How else do you explain 25,000 empty homes in a city with 2,200 homeless?

There are enough empty homes to house the homeless 10x over. And more.

But instead of finding urgent action to help the homeless, you have decided to find ways for “urgent decampment” – very fancy way of saying throwing the people out into the streets.

Please don’t treat the people in those tents as if they were rubbish to be cleared away to make our parks look nice. Please don’t treat the homeless as untermenschen.

We must recognize that the homeless are human beings. Treat them as human beings: with respect. With dignity. With compassion.

Most of us working class folks in Vancouver are one layoff away from homelessness. Most seniors are one renoviction away from finding themselves on the streets.

Nearly 40% of Vancouver’s homeless are indigenous. Do you really want to displace again the survivors of displacement and transgenerational trauma?

Instead of prioritizing “decampment”, I urge you to acknowledge that the Oppenheimer Park, and homelessness in Vancouver in general, is a humanitarian crisis that requires immediate action above and beyond what has been done until now.

I ask you to direct staff to work with partners and consult with Oppenheimer Park residents about an accessible alternate site that ensures health and safety, access to services and supports, and is acceptable and appropriate for people currently living in Oppenheimer Park, including access to a community kitchen, electricity, funding for peer support, storage facilities, 24-hour sanitation facilities with running water, and a warming tent in Oppenheimer Park or other indoor site near downtown eastside services.

I implore you to direct city officials to attend weekly resident led safety meetings and that the City encourage representatives of other jurisdictions including VPD staff and the Park Board to do this too.

I urge you to convene emergency homelessness task force meetings of elected Federal, Provincial, City, Park Board members, and invite the Union of BC Indian Chiefs and people who are homeless and their representatives, to make short and longer term plans to ensure that all currently unsheltered people without homes have a place to be safe and warm for the winter and to get proper housing as soon as possible.

The work of the emergency homelessness task force should include:

i.
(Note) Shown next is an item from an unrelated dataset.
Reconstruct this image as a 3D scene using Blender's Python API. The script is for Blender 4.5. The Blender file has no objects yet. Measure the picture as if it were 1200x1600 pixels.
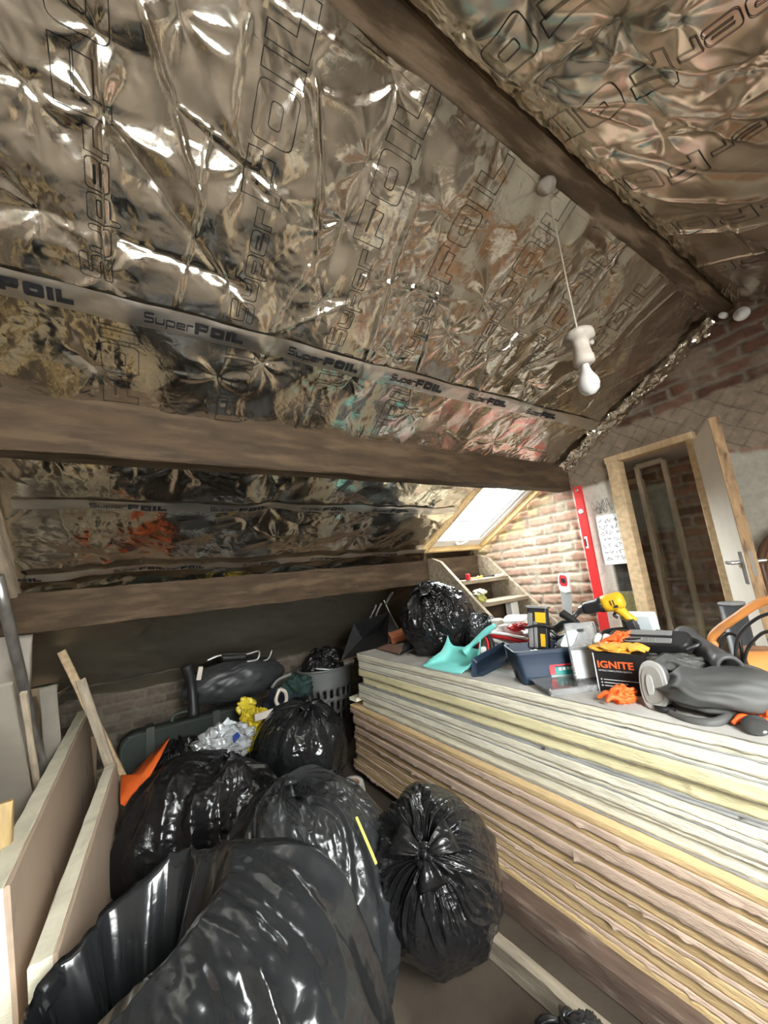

Providing new housing options for Oppenheimer park residents and other unsheltered people who are homeless, and/or buying or leasing one or more hotels while ensuring appropriate housing for women and for Indigenous women and children, until proper housing can be built;

ii. Securing land and government funding for modular homes, social and co-op housing to drastically reduce homelessness in Vancouver.

iii. Converting empty homes in Vancouver into affordable rentals.

Please note: My this speech incorporated verbatim parts of Jean Swanson’s motion Emergency Action to Support Vancouver’s Homeless People, Including Those in Oppenheimer Park, after that motion was killed by Mayor Kennedy Stewart.